EXERCISE REQUIREMENTS:
Give the data again exactly, from its opening line through the line in which "CAM = np.array([0.00962, -0.14649, ZW + DW])" appears.
* * *
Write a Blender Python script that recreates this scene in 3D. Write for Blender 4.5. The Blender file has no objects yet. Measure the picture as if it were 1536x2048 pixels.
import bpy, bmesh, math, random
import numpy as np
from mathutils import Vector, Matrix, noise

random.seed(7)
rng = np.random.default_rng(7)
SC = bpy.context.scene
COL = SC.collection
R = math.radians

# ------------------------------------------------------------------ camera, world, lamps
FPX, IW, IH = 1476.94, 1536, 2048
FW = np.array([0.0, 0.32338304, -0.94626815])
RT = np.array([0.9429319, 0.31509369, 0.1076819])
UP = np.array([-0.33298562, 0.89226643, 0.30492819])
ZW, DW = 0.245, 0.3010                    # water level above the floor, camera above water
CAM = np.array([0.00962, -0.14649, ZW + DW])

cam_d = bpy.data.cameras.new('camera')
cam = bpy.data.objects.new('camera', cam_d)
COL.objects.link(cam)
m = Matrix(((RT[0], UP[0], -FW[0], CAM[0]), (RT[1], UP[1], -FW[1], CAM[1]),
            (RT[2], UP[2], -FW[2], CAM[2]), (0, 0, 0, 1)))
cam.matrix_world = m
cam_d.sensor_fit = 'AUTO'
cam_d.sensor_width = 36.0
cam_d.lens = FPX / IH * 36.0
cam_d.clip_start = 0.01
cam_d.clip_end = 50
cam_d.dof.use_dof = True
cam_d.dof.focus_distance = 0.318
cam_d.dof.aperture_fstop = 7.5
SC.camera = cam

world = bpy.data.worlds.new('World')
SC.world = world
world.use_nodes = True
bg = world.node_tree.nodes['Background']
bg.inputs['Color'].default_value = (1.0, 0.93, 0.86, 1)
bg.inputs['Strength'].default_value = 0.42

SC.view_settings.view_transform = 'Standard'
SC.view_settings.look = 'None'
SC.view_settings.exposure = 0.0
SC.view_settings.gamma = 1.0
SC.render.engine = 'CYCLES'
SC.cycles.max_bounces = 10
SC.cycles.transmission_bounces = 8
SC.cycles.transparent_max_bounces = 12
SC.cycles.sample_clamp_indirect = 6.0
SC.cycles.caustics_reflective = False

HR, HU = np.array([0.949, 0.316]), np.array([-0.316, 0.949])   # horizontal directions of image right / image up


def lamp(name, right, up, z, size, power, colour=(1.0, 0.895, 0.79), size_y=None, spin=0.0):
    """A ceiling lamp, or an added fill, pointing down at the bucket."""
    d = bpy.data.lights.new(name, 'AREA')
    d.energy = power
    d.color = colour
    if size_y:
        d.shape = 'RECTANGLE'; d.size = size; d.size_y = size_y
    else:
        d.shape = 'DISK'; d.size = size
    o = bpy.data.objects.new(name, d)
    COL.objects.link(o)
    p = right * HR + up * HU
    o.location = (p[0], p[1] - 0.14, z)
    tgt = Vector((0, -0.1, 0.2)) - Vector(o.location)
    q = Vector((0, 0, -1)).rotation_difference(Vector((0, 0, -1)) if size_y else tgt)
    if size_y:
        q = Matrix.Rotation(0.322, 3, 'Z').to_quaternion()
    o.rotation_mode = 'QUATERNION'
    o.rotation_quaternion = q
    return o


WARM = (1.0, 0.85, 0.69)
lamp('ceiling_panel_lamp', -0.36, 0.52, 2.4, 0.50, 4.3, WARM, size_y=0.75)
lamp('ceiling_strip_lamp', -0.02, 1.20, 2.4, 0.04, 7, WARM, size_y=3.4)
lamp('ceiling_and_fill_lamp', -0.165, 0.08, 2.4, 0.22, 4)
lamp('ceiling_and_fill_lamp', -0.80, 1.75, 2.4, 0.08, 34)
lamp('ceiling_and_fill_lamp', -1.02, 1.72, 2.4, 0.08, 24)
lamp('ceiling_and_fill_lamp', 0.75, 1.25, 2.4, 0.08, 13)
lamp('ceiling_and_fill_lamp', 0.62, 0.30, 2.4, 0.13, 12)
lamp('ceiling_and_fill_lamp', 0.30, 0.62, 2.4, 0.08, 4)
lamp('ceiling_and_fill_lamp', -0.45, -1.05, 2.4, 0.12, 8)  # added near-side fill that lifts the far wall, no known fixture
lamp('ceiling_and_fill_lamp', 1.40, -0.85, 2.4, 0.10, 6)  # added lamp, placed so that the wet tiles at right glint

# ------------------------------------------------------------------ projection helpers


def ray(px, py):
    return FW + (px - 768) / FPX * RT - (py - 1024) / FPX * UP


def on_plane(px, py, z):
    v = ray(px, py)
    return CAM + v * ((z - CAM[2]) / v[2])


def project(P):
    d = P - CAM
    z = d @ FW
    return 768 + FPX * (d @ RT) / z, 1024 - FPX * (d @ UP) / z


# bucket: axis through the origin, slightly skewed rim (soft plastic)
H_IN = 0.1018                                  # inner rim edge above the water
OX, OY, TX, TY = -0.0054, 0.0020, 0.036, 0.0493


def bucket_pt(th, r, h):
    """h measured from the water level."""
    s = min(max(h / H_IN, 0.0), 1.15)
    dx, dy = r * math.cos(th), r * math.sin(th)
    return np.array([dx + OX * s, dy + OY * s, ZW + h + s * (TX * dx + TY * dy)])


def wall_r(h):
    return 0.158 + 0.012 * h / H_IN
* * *
ANSWER:
Write a Blender Python script that recreates this scene in 3D. Write for Blender 4.5. The Blender file has no objects yet. Measure the picture as if it were 1536x2048 pixels.
import bpy, bmesh, math, random
import numpy as np
from mathutils import Vector, Matrix, noise

random.seed(7)
rng = np.random.default_rng(7)
SC = bpy.context.scene
COL = SC.collection
R = math.radians

# ------------------------------------------------------------------ camera, world, lamps
FPX, IW, IH = 1476.94, 1536, 2048
FW = np.array([0.0, 0.32338304, -0.94626815])
RT = np.array([0.9429319, 0.31509369, 0.1076819])
UP = np.array([-0.33298562, 0.89226643, 0.30492819])
ZW, DW = 0.245, 0.3010                    # water level above the floor, camera above water
CAM = np.array([0.00962, -0.14649, ZW + DW])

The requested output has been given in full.